U.S. District Judge Andrew S. Hanen on Friday stopped short of fully blocking a state law that prohibits government agencies from doing business with certain companies that boycott Israel. But his ruling said the free speech rights of A & R Engineering and Testing Inc. would be violated if its contract with the city included a clause saying the company will refrain from such a boycott. Hanen also said that Texas could not enforce its law against the company or the city.
A & R Engineering and Testing Inc. is being represented by the Council on American-Islamic Relations, a Muslim civil rights and advocacy organization. In a news conference Monday, the organization lauded Hanen’s decision but still pushed for the state’s anti-boycott law to be overturned.
“He acknowledged that that pro-Palestinian view is protected by the First Amendment,” said CAIR attorney Gadeir Abbas. “That may sound like little crumbs, but that’s a controversial take, and it’s a blessing.”
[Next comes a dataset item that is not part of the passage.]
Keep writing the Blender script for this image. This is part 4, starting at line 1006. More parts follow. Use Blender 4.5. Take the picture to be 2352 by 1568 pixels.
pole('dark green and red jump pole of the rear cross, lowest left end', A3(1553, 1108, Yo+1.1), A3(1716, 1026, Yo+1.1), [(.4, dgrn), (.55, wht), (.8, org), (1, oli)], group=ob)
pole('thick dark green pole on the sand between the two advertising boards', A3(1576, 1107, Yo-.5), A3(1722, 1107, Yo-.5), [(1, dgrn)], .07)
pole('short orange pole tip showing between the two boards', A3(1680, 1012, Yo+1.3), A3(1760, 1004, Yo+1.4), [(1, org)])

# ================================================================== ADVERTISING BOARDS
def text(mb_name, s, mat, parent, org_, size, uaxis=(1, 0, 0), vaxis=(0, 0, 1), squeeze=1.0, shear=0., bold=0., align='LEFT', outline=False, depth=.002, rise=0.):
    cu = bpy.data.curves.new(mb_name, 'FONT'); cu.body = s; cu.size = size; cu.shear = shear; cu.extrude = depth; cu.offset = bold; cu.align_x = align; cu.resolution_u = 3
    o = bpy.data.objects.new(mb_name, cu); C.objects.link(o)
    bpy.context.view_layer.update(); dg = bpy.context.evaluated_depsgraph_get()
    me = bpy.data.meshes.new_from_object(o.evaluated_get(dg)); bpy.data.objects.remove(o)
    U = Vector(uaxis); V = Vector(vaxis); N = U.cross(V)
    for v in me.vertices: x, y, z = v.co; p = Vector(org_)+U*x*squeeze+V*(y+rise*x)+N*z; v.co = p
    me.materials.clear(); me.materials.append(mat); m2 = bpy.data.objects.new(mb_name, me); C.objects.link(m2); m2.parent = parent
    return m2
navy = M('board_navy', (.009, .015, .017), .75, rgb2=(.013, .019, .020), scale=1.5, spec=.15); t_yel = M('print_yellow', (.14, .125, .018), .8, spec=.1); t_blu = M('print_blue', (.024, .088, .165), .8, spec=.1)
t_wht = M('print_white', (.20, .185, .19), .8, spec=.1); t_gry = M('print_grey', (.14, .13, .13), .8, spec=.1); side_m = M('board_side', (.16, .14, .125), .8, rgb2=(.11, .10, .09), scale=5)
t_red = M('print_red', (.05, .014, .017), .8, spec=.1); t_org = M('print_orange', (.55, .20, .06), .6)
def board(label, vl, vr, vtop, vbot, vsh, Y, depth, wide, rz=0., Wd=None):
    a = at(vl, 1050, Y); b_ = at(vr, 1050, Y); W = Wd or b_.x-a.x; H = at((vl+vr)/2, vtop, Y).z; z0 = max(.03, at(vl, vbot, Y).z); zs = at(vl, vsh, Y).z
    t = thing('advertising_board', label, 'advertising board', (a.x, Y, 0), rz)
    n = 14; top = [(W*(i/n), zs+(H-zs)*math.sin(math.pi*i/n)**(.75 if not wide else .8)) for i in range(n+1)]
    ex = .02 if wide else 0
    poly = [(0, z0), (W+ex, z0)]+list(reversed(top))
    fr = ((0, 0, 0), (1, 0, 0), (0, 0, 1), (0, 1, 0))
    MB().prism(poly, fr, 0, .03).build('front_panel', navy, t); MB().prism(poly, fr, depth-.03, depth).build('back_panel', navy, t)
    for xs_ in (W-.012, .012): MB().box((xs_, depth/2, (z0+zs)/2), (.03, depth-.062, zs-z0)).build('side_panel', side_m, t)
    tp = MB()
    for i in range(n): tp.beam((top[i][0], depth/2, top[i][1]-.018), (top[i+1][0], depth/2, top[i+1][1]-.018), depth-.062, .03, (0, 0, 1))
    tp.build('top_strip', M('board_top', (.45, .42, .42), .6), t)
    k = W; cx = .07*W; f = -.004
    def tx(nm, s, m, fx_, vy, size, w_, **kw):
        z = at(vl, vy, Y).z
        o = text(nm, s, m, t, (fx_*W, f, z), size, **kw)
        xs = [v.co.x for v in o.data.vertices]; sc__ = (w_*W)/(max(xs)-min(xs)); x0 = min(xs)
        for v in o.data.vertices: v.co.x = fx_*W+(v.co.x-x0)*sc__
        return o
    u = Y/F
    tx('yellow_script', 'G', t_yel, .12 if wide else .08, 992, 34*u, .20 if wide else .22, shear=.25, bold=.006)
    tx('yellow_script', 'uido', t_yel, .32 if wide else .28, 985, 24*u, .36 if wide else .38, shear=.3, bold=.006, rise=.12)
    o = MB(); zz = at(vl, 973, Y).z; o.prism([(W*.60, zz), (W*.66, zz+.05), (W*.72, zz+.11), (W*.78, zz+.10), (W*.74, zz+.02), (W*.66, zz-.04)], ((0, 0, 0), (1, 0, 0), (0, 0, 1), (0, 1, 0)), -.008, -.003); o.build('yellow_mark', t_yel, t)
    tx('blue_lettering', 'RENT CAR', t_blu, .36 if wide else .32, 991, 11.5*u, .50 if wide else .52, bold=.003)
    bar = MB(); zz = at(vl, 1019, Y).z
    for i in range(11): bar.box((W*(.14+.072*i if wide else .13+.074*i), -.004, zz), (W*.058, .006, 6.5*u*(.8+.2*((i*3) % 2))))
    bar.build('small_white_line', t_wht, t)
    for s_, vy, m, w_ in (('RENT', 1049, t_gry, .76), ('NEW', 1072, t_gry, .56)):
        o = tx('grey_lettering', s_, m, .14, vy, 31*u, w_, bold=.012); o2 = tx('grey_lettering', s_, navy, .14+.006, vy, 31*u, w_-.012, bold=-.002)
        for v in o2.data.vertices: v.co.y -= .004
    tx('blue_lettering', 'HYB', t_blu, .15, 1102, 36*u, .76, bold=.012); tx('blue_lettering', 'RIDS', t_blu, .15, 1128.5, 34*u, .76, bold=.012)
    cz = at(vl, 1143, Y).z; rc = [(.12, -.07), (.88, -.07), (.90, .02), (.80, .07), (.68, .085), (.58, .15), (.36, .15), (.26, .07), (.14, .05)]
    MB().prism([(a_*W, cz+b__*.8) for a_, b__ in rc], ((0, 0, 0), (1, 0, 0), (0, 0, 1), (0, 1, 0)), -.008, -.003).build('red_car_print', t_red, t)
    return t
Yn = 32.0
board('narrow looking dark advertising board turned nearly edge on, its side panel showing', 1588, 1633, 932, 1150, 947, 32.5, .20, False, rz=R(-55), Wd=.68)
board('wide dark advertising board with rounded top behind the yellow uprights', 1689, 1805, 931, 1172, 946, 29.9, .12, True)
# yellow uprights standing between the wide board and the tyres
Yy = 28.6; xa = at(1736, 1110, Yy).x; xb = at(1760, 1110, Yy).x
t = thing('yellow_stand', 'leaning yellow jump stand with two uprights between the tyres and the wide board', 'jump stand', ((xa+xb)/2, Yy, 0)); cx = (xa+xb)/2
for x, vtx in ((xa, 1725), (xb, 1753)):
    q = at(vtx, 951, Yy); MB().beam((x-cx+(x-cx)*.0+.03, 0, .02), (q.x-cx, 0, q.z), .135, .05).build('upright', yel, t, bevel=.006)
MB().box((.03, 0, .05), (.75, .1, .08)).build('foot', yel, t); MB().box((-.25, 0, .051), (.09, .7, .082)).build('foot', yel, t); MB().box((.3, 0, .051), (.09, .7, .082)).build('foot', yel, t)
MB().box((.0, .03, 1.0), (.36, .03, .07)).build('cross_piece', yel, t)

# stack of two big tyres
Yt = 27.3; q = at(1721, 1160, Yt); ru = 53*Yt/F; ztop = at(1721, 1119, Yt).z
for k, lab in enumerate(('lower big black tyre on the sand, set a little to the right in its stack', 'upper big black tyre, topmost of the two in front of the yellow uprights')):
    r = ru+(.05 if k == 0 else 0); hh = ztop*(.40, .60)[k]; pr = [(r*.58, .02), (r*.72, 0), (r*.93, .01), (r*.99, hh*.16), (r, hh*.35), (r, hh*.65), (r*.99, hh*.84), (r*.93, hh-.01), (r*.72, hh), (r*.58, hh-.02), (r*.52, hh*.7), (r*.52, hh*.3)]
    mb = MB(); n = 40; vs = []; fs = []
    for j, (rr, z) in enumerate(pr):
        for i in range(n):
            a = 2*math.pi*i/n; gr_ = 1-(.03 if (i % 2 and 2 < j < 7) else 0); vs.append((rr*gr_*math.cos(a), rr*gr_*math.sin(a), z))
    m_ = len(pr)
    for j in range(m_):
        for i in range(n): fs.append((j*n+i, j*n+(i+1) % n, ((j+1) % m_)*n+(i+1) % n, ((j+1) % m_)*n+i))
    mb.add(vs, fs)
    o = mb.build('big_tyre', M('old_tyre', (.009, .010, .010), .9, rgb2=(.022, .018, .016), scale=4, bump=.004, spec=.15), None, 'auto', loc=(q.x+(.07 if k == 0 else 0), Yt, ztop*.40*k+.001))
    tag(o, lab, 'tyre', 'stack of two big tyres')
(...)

The Israeli-Palestinian conflict stem from disputes over occupancy and control of land both Israelis and Palestinians have laid claim to. Conservative Texas lawmakers have largely taken a pro-Israel stance.
Texas is one of more than two dozen states with laws that seek to limit boycotts, divestments and sanctions of Israel over its treatment of Palestine, actions often referred to as the pro-Palestinain BDS movement.
The Texas attorney’s general office did not respond to a request for comment, but Attorney General Ken Paxton appealed Friday’s ruling to the 5th U.S. Circuit Court of Appeals, known as one of the most conservative appeals courts in the nation.
According to the lawsuit, in October, A & R was entering into a renewal contract with Houston when it was required to certify that it wouldn’t boycott Israel during the length of the contract. The company asked the city to take the stipulation out of the contract, but the city refused, citing state law.
In court documents, the city of Houston had said it would follow the state law, but that it took no position on its constitutionality.
Texas passed an anti-BDS law in 2017. In 2019, it was rewritten to exclude individual contractors and only pertain to businesses with 10 or more full-time employees and when the contract is for $100,000 or more.
Before the law was rewritten, a federal court temporarily blocked the original law statewide in a lawsuit involving a speech pathologist who worked in the Pflugerville Independent School District. In that case, the U.S. District Judge Robert Pitman ruled that the statute suppressed “unpopular ideas” and manipulated “the public debate through coercion rather than persuasion.”